The story is about my bike.

Once I ran into a car on my bike.

This time was yesterday.

Here is what happened:
I was riding my bike to class as I normally do. I alternate between riding on the street and the sidewalk, and this time I was riding on the sidewalk on campus, which means a whole lot of people just milling around. It drives me crazy when people can't walk in a straight line, but I also understand that pedestrians have the right of way so I was trying to dodge the wanderers. I noticed that a guy was walking toward me and it wasn't looking like he would get out of the way and I didn't have a lot of places to go. (Earlier I had almost fallen off my bike because some fool stepped out in front of me and I braked super hard and skidded because the asphalt was wet.) I have to think fast or get off my bike.
There's a little space between the curb and a signpost, and I think oh hey. I will squeeze through this and it will be AWESOME and nobody will walk into me there! Here is a witness drawing of the situation so far:


Anyway, I am riding through congratulating myself on how awesome I am for thinking of this idea when I realize that my nice wide cruiser handlebars are not going to fit through this space. There is not much I can do about this at this point in time. I decide that maybe I can sort of jerk the handlebars to the side and fit through but I am STUPID and do not think that the bike goes where the handlebars are pointing.

The bike. Goes. Where the handlebars. Are Pointing.

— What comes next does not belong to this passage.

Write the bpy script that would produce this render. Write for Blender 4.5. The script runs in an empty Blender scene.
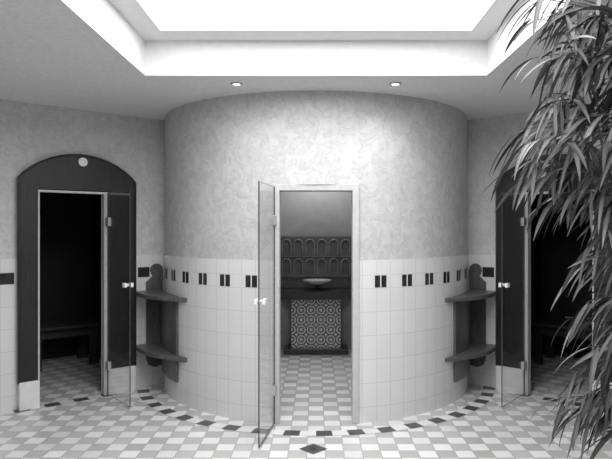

My tire promptly falls off the curb causing me to sort of fall off my seat and hit the car really loudly with my hand in order not to completely crash into it. The car is wet so my hand (and the rest of me) slides. The bike falls to the side, knocking me into the car, and behind me I hear laughter.

There are now about 20 people here who can tell you about that girl they saw wearing the giant purple raincoat and bright blue helmet who biked into a car like a DAMN FOOL.